ANTIPATRIS
(Anti̱patris) [Van (behorend tot) Antipater].
Een stad die in 9 v.G.T. door Herodes de Grote werd herbouwd en naar zijn vader Antipater (II) werd genoemd. Ze wordt geïdentificeerd met het huidige Ras el-ʽAin (Tel Afeq), dat in een goed bewaterde en vruchtbare streek van de Vlakte van Saron ligt. Men neemt aan dat Antipatris op de plaats van de in 1 Samuël 4:1 genoemde vroegere stad Afek lag. Opgravingen die daar in 1946, 1961 en 1974 werden geleid, schijnen dit te bevestigen. — Zie AFEK nr. 3.

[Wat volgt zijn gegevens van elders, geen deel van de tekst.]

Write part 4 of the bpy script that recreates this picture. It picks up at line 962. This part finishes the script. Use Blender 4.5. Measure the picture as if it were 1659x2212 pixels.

Hier werd Paulus door een escorte van Romeinse soldaten vanuit Jeruzalem naar toe gebracht. Zij hadden de afstand van ongeveer 50 km door het bergland ’s nachts afgelegd (Han 23:31). De stad lag op de plaats waar de Romeinse militaire wegen die respectievelijk van Jeruzalem en Lydda naar de Romeinse hoofdstad Cesarea voerden, samenkwamen. Van Antipatris werd Paulus door zeventig ruiters de resterende afstand van zo’n 40 km over de Vlakte van Saron naar Cesarea gebracht.